We stood directly in front of the prop facing east. We figured that if we walked a straight line, we’d eventually either run into a building or something that would give us our bearings. After about 30 paces, I stopped and looked back towards the little white and black plane. It was invisible in the gray. A couple of minutes later, we stumbled into the Piper Flight Center and in the door. Inside, about ten people applauded. A man whose voice matched the one on the radio came up and shook my hand.
“We wondered if you’d make it. We kept waiting to hear the crash. When we didn’t we wondered if you flew on past. That was some pretty good flyin’ mister.” I didn’t argue, but I didn’t think so. Perhaps my piloting skills were decent in an airplane was was totally familiar with, the flight instruction I got from the old salts of the air most definitely contributed the most to my safe landing. But I never should have taken off with so little gas. You never know what’s going to happen and preempting obvious risks is the best practice.
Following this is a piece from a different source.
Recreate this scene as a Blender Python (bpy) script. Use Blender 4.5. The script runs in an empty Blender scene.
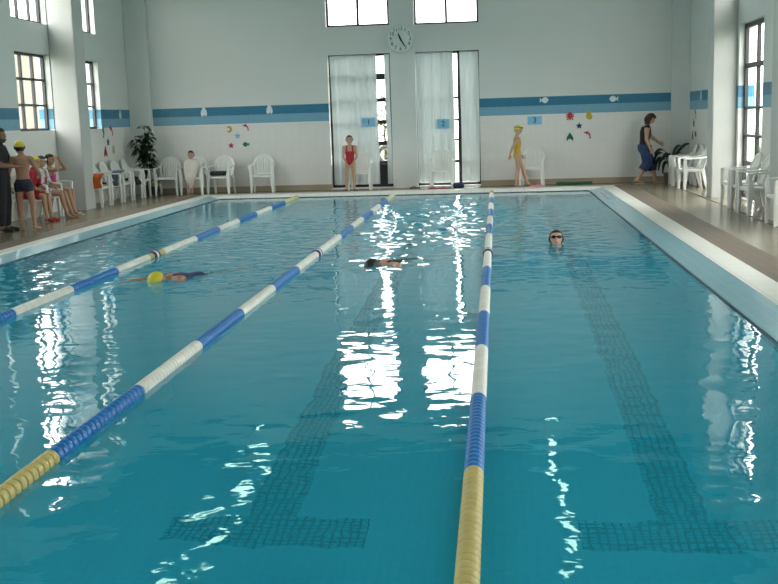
import bpy, bmesh, math, random
from mathutils import Vector, Matrix
import numpy as np
random.seed(7)
PI = math.pi
S = bpy.context.scene
COL = S.collection

# ---------------------------------------------------------------- camera
EYE = Vector((0.0, 0.0, 1.67))
YAW, PITCH, ROLL = 0.1020, 0.15735, -0.0309
fw = Vector((-math.sin(YAW)*math.cos(PITCH), math.cos(YAW)*math.cos(PITCH), -math.sin(PITCH)))
rt = Vector((math.cos(YAW), math.sin(YAW), 0))
up = rt.cross(fw)
cr, sr = math.cos(ROLL), math.sin(ROLL)
r2, u2 = cr*rt + sr*up, -sr*rt + cr*up
cam = bpy.data.cameras.new('camera'); camo = bpy.data.objects.new('camera', cam); COL.objects.link(camo)
M3 = Matrix((r2, u2, -fw)).transposed()
camo.matrix_world = Matrix.Translation(EYE) @ M3.to_4x4()
cam.sensor_width = 36; cam.lens = 1090/778*36; cam.clip_start = .05; cam.clip_end = 300
S.camera = camo

# ---------------------------------------------------------------- world, exposure
SKY = 8.0
S.view_settings.view_transform = 'Standard'; S.view_settings.look = 'None'
S.view_settings.exposure = 0.8; S.view_settings.gamma = 1; S.view_settings.use_curve_mapping = False
S.cycles.use_denoising = True
S.cycles.max_bounces = 10; S.cycles.diffuse_bounces = 6; S.cycles.transparent_max_bounces = 12
S.cycles.sample_clamp_indirect = 8
W = bpy.data.worlds.new('overcast_sky'); S.world = W; W.use_nodes = True
nt = W.node_tree; bgn = nt.nodes['Background']
tc = nt.nodes.new('ShaderNodeTexCoord'); sp = nt.nodes.new('ShaderNodeSeparateXYZ')
cr_ = nt.nodes.new('ShaderNodeValToRGB')
cr_.color_ramp.elements[0].position = .45; cr_.color_ramp.elements[0].color = (.45, .46, .44, 1)
cr_.color_ramp.elements[1].position = .62; cr_.color_ramp.elements[1].color = (1, .985, .96, 1)
mp = nt.nodes.new('ShaderNodeMapRange'); mp.inputs[1].default_value = -1
nt.links.new(tc.outputs['Generated'], sp.inputs[0]); nt.links.new(sp.outputs[2], mp.inputs[0])
nt.links.new(mp.outputs[0], cr_.inputs[0]); nt.links.new(cr_.outputs[0], bgn.inputs[0])
bgn.inputs[1].default_value = SKY

# ---------------------------------------------------------------- place dimensions
XL, XR, YN, YB, ZC = -9.0, 4.5, -4.0, 26.6, 6.3      # walls, ceiling
PW = dict(xl=-6.5, xr=2.05, yn=2.5, yb=25.1)         # water edge
CI = dict(xl=-6.742, xr=2.364, yn=2.2, yb=25.16)     # coping inner edge
CO = dict(xl=-7.02, xr=2.664, yn=1.9, yb=25.66)      # coping outer edge
ZW = -0.075                                          # water level
POOL_DEPTH = 1.5

# ---------------------------------------------------------------- materials
def new_mat(name):
    m = bpy.data.materials.new(name); m.use_nodes = True
    return m, m.node_tree, m.node_tree.nodes['Principled BSDF']
def N(nt, t, **kw):
    n = nt.nodes.new(t)
    for k, v in kw.items(): setattr(n, k, v)
    return n
def mat(name, col, rough=.5, noise=.08, scale=8, bump=0, metal=0, spec=.5, sss=0):
    m, nt, b = new_mat(name)
    c = Vector(col)
    tx = N(nt, 'ShaderNodeTexCoord'); nz = N(nt, 'ShaderNodeTexNoise')
    nz.inputs['Scale'].default_value = scale; nz.inputs['Detail'].default_value = 4
    nt.links.new(tx.outputs['Object'], nz.inputs['Vector'])
    r = N(nt, 'ShaderNodeValToRGB')
    r.color_ramp.elements[0].position = .3; r.color_ramp.elements[1].position = .7
    r.color_ramp.elements[0].color = (*(c*(1-noise)), 1); r.color_ramp.elements[1].color = (*[min(1, x*(1+noise)) for x in c], 1)
    nt.links.new(nz.outputs[0], r.inputs[0]); nt.links.new(r.outputs[0], b.inputs['Base Color'])
    b.inputs['Roughness'].default_value = rough; b.inputs['Metallic'].default_value = metal
    b.inputs['Specular IOR Level'].default_value = spec
    if sss:
        b.inputs['Subsurface Weight'].default_value = sss; b.inputs['Subsurface Radius'].default_value = (.01, .004, .002)
    if bump:
        bp = N(nt, 'ShaderNodeBump'); bp.inputs['Strength'].default_value = bump; bp.inputs['Distance'].default_value = .01
        nt.links.new(nz.outputs[0], bp.inputs['Height']); nt.links.new(bp.outputs[0], b.inputs['Normal'])
    return m
def plane_vec(nt, axes):
    """vector (axes[0], axes[1], 0) of the object coordinates"""
    tx = N(nt, 'ShaderNodeTexCoord'); s = N(nt, 'ShaderNodeSeparateXYZ'); c = N(nt, 'ShaderNodeCombineXYZ')
    nt.links.new(tx.outputs['Object'], s.inputs[0])
    for i, a in enumerate(axes): nt.links.new(s.outputs['XYZ'.index(a)], c.inputs[i])
    return c.outputs[0], s
def brick(nt, vec, w, h, c1, c2, mortar, msize=.004, offset=0.0):
    b = N(nt, 'ShaderNodeTexBrick'); b.offset = offset; b.squash = 1
    nt.links.new(vec, b.inputs['Vector'])
    b.inputs['Color1'].default_value = (*c1, 1); b.inputs['Color2'].default_value = (*c2, 1); b.inputs['Mortar'].default_value = (*mortar, 1)
    b.inputs['Scale'].default_value = 1; b.inputs['Mortar Size'].default_value = msize
    b.inputs['Mortar Smooth'].default_value = .1
    b.inputs['Brick Width'].default_value = w; b.inputs['Row Height'].default_value = h
    return b
def tile_mat(name, axes, w, h, c1, c2, mortar, msize=.004, rough=.3, bump=.15, wave=0):
    m, nt, b = new_mat(name)
    v, _ = plane_vec(nt, axes)
    br = brick(nt, v, w, h, c1, c2, mortar, msize)
    nt.links.new(br.outputs['Color'], b.inputs['Base Color'])
    b.inputs['Roughness'].default_value = rough
    bp = N(nt, 'ShaderNodeBump'); bp.inputs['Strength'].default_value = bump; bp.inputs['Distance'].default_value = .004; bp.invert = True
    nt.links.new(br.outputs['Fac'], bp.inputs['Height']); nt.links.new(bp.outputs[0], b.inputs['Normal'])
    return m
def wall_mat(name, axes):
    """white tile dado, two blue tile bands, pale painted tile above"""
    m, nt, b = new_mat(name)
    v, sep = plane_vec(nt, axes)
    lo = brick(nt, v, .2, .2, (.76, .74, .71), (.745, .725, .695), (.695, .675, .65), .004)
    hi = brick(nt, v, .8, .4, (.67, .685, .66), (.66, .675, .65), (.645, .66, .635), .005)
    b1 = brick(nt, v, .2, .2, (.17, .37, .50), (.16, .355, .48), (.21, .40, .52), .004)
    b2 = brick(nt, v, .2, .2, (.022, .18, .30), (.02, .165, .28), (.04, .2, .32), .004)
    def step(z, a, c):
        g = N(nt, 'ShaderNodeMath', operation='GREATER_THAN'); g.inputs[1].default_value = z
        nt.links.new(sep.outputs[2], g.inputs[0])
        mx = N(nt, 'ShaderNodeMix', data_type='RGBA'); nt.links.new(g.outputs[0], mx.inputs[0])
        nt.links.new(a, mx.inputs[6]); nt.links.new(c, mx.inputs[7]); return mx.outputs[2]
    c = step(1.67, lo.outputs['Color'], b1.outputs['Color'])
    c = step(1.875, c, b2.outputs['Color'])
    c = step(2.085, c, hi.outputs['Color'])
    nt.links.new(c, b.inputs['Base Color']); b.inputs['Roughness'].default_value = .35
    bp = N(nt, 'ShaderNodeBump'); bp.inputs['Strength'].default_value = .15; bp.inputs['Distance'].default_value = .003; bp.invert = True
    nt.links.new(lo.outputs['Fac'], bp.inputs['Height']); nt.links.new(bp.outputs[0], b.inputs['Normal'])
    return m
def floor_mat():
    m, nt, b = new_mat('beige_floor_tile')
    v, _ = plane_vec(nt, 'XY')
    br = brick(nt, v, .3, .3, (.245, .205, .145), (.23, .195, .138), (.21, .175, .125), .004)
    nz = N(nt, 'ShaderNodeTexNoise'); nz.inputs['Scale'].default_value = 1.3; nz.inputs['Detail'].default_value = 5
    nt.links.new(v, nz.inputs['Vector'])
    mx = N(nt, 'ShaderNodeMix', data_type='RGBA', blend_type='MULTIPLY'); mx.inputs[0].default_value = .3
    rp = N(nt, 'ShaderNodeValToRGB'); rp.color_ramp.elements[0].color = (.86, .84, .82, 1); rp.color_ramp.elements[1].color = (1, 1, 1, 1)
    rp.color_ramp.elements[0].position = .35; rp.color_ramp.elements[1].position = .65
    nt.links.new(nz.outputs[0], rp.inputs[0]); nt.links.new(br.outputs['Color'], mx.inputs[6]); nt.links.new(rp.outputs[0], mx.inputs[7])
    nt.links.new(mx.outputs[2], b.inputs['Base Color'])
    mr = N(nt, 'ShaderNodeMapRange'); mr.inputs[3].default_value = .21; mr.inputs[4].default_value = .25
    nt.links.new(nz.outputs[0], mr.inputs[0]); nt.links.new(mr.outputs[0], b.inputs['Roughness'])
    return m
def pool_floor_mat():
    """pale blue mosaic with the dark lane markings laid in black-blue tiles"""
    m, nt, b = new_mat('pool_mosaic')
    v, sep = plane_vec(nt, 'XY')
    base = brick(nt, v, .06, .06, (.30, .62, .72), (.29, .61, .71), (.26, .565, .67), .004)
    dark = brick(nt, v, .048, .048, (.12, .38, .46), (.105, .35, .43), (.004, .04, .07), .0075)
    def rng(i, a, c):
        g = N(nt, 'ShaderNodeMath', operation='GREATER_THAN'); g.inputs[1].default_value = a; nt.links.new(sep.outputs[i], g.inputs[0])
        l = N(nt, 'ShaderNodeMath', operation='LESS_THAN'); l.inputs[1].default_value = c; nt.links.new(sep.outputs[i], l.inputs[0])
        mu = N(nt, 'ShaderNodeMath', operation='MULTIPLY'); nt.links.new(g.outputs[0], mu.inputs[0]); nt.links.new(l.outputs[0], mu.inputs[1])
        return mu.outputs[0]
    def op(o, a, c):
        n = N(nt, 'ShaderNodeMath', operation=o); nt.links.new(a, n.inputs[0]); nt.links.new(c, n.inputs[1]); return n.outputs[0]
    cur = None
    for x in (-1.355, 1.02):
        f = op('MAXIMUM', op('MULTIPLY', rng(0, x-.15, x+.15), rng(1, 5.7, 23.2)), op('MULTIPLY', rng(0, x-.59, x+.59), rng(1, 5.68, 6.04)))
        cur = f if cur is None else op('MAXIMUM', cur, f)
    mx = N(nt, 'ShaderNodeMix', data_type='RGBA'); nt.links.new(cur, mx.inputs[0])
    nt.links.new(base.outputs['Color'], mx.inputs[6]); nt.links.new(dark.outputs['Color'], mx.inputs[7])
    nt.links.new(mx.outputs[2], b.inputs['Base Color']); b.inputs['Roughness'].default_value = .6
    return m
def water_mat():
    m, nt, b = new_mat('pool_water'); nt.nodes.remove(b)
    out = nt.nodes['Material Output']
    tx = N(nt, 'ShaderNodeTexCoord'); P = tx.outputs['Object']
    sep = N(nt, 'ShaderNodeSeparateXYZ'); nt.links.new(P, sep.inputs[0])
    def mth(o, a, c=None):
        n = N(nt, 'ShaderNodeMath', operation=o)
        for i, q in enumerate((a, c)):
            if q is None: continue
            if isinstance(q, (int, float)): n.inputs[i].default_value = q
            else: nt.links.new(q, n.inputs[i])
        return n.outputs[0]
    def noise(sx, sy, detail, seed=0):
        mp = N(nt, 'ShaderNodeMapping'); mp.inputs['Scale'].default_value = (sx, sy, 1); mp.inputs['Location'].default_value = (seed, seed*1.7, 0)
        nt.links.new(P, mp.inputs[0]); n = N(nt, 'ShaderNodeTexNoise'); n.inputs['Scale'].default_value = 1
        n.inputs['Detail'].default_value = detail; n.inputs['Roughness'].default_value = .5; n.inputs['Distortion'].default_value = .4
        nt.links.new(mp.outputs[0], n.inputs['Vector']); return n.outputs[0]
    calm = noise(1.3, 1.6, 2, 3)
    fine = noise(5.0, 6.5, 2, 9)
    h = mth('ADD', mth('MULTIPLY', calm, WAVE[0]), mth('MULTIPLY', fine, WAVE[1]))
    bp = N(nt, 'ShaderNodeBump'); bp.inputs['Strength'].default_value = 1; bp.inputs['Distance'].default_value = 1
    nt.links.new(h, bp.inputs['Height']); nrm = bp.outputs[0]
    rf = N(nt, 'ShaderNodeBsdfRefraction'); rf.inputs['IOR'].default_value = 1.33; rf.inputs['Roughness'].default_value = 0; rf.inputs['Color'].default_value = WATER_TINT
    df = N(nt, 'ShaderNodeBsdfDiffuse'); df.inputs['Color'].default_value = WATER_COL
    bd = N(nt, 'ShaderNodeMixShader'); bd.inputs[0].default_value = WATER_MIX
    nt.links.new(rf.outputs[0], bd.inputs[1]); nt.links.new(df.outputs[0], bd.inputs[2])
    gl = N(nt, 'ShaderNodeBsdfGlossy'); gl.inputs['Roughness'].default_value = .02; gl.inputs['Color'].default_value = (1, 1, 1, 1)
    fr = N(nt, 'ShaderNodeFresnel'); fr.inputs['IOR'].default_value = 1.33
    for n in (rf, gl, fr): nt.links.new(nrm, n.inputs['Normal'])
    mx = N(nt, 'ShaderNodeMixShader'); nt.links.new(fr.outputs[0], mx.inputs[0])
    nt.links.new(bd.outputs[0], mx.inputs[1]); nt.links.new(gl.outputs[0], mx.inputs[2])
    nt.links.new(mx.outputs[0], out.inputs['Surface'])
    return m
WAVE = (.009, .0017)
WATER_COL = (.025, .58, .82, 1)
WATER_MIX = .36
WATER_TINT = (.42, .92, .98, 1)
def glass_mat(name, tint=(.96, .98, .97), refl=.06):
    m, nt, b = new_mat(name); nt.nodes.remove(b); out = nt.nodes['Material Output']
    t = N(nt, 'ShaderNodeBsdfTransparent'); t.inputs[0].default_value = (*tint, 1)
    g = N(nt, 'ShaderNodeBsdfGlossy'); g.inputs['Roughness'].default_value = .02
    mx = N(nt, 'ShaderNodeMixShader'); mx.inputs[0].default_value = refl
    nt.links.new(t.outputs[0], mx.inputs[1]); nt.links.new(g.outputs[0], mx.inputs[2]); nt.links.new(mx.outputs[0], out.inputs['Surface'])
    return m
def fabric_mat(name, col, trans=.35):
    m, nt, b = new_mat(name); out = nt.nodes['Material Output']
    b.inputs['Base Color'].default_value = (*col, 1); b.inputs['Roughness'].default_value = .9
    t = N(nt, 'ShaderNodeBsdfTranslucent'); t.inputs[0].default_value = (*col, 1)
    mx = N(nt, 'ShaderNodeMixShader'); mx.inputs[0].default_value = trans
    nt.links.new(b.outputs[0], mx.inputs[1]); nt.links.new(t.outputs[0], mx.inputs[2]); nt.links.new(mx.outputs[0], out.inputs['Surface'])
    return m
def lamp_mat(name, col, s):
    m, nt, b = new_mat(name); b.inputs['Emission Color'].default_value = (*col, 1); b.inputs['Emission Strength'].default_value = s
    return m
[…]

The day following the flight, I went out to the airport to recover the plane and have it serviced. The grit had opaqued the windshield so badly that it took three bottles of McGuire’s and a buffer to polish it back to transparency. All of the paint had been blasted from the leading edges of the wings, struts, and tail group. For some reason, the gear didn’t get stripped, but the usual layer of bug remains were gone. We had the ship cleaned, and the engine completely flushed and checked. I thought it remarkable that the engine came through with no discernible damage. All we had to do was replace the air filter.
We did leave one thing alone.
As of this writing, you can still see the ash inside the plexiglass landing light covers where it was forced in there by flight wind pressures.